By a careful treatment of him I procured him good nights, effecting this object chiefly by remaining at his bedside and draining my memory of every anecdote I had ever heard, and relating to him every amusing incident that I had encountered during life in my intercourse with the world.

Finding him so well recovered, I left him in the hands of his assistant and of my son, after an absence of many weeks.

Towards the end of the year—it was 1872—Rossetti, with my son, left Scotland and proceeded to Kelmscott Manorhouse, which he tenanted with his friend Mr. Morris. I visited him there, and found him in good health and spirits, after a journey spent, as I heard, with great joviality, the travellers taking a third-class carriage to themselves. He was already settled down to his art in a pleasant studio, loving to talk while he painted; at other times deep in the works of Dumas. In the afternoon he took vigorous walks in the meadows which one after another stretch out in front of the mansion.

The next day we went over the house and grounds. It is an old place, with its seven or rather twelve gables—such a sample of antiquity as you don’t meet with often. The windows are square casements with stone mullions, and the walls very thick. The garden has its yew-tree hedges, cut into fantastic shapes. The river is flooded like a lake, so that old Thames don’t know itself again. It is a most primitive village that surrounds the place—a few scattered free-stone habitations, some ivy-covered. There are no neighbours to interfere with the liberty of the subject.

George was a good boatman, and he often rowed me up the river, which half-way was spanned by an elegant arched bridge, and bounded further on by a weir. The scenery was very satisfying: on the left bank one overlooked a gay meadow, the cattle crowding to the bank to stare us out of sight; on the other side were lofty trees, while in midstream we had often to cut our way through islands of weed. The memory of this and of a later visit to the place was embodied in a poem, which I called “Reminiscence,” in which the scenery lives.

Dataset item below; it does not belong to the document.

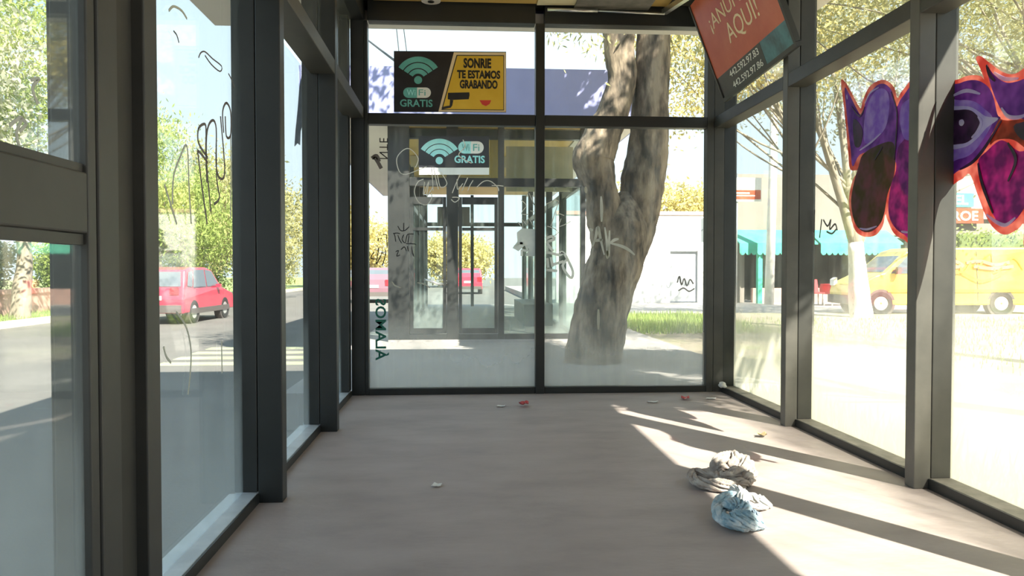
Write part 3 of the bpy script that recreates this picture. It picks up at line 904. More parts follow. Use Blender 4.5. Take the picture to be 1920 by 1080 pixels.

I found opportunities of talking with Rossetti about Mr. Theodore Watts, whose acquaintance I wished him to make more fully, for I had already introduced them to each other. While leading a country life Watts had not only acquired a knowledge of books, but had written poetry, and had thought out many literary problems for himself.

The Manorhouse was adequately furnished, but some exquisite chalk drawings, one especially, of female heads, gave it a charm. I thought that no one ever could paint a woman’s eyes like Rossetti. There was a softness, a delicacy, a life, a soul in them, never seen elsewhere but in living beings, and that how rarely!

Rossetti was unwilling to separate himself from George, and I consented to his retaining him as his secretary, for such a one was very necessary to him at that time.

I saw Mr. Morris at Kelmscott, and afterwards in society; he was inscrutable then, and has since been inscrutability in his career. W. B. Scott was also there, and when I left it was with him. Like his countrymen, he practised an exemplary carefulness in money matters, a habit which makes every Scotchman well off. In the train he counted his money with the dry remark, “One does not save anything by making a visit to a friend!”

A letter from my son George, dated December 19, 1875, written at Aldwich Lodge, Bognor, begins by a rejoicing to hear that I had accepted Rossetti’s invitation to spend Christmas with him at the seaside.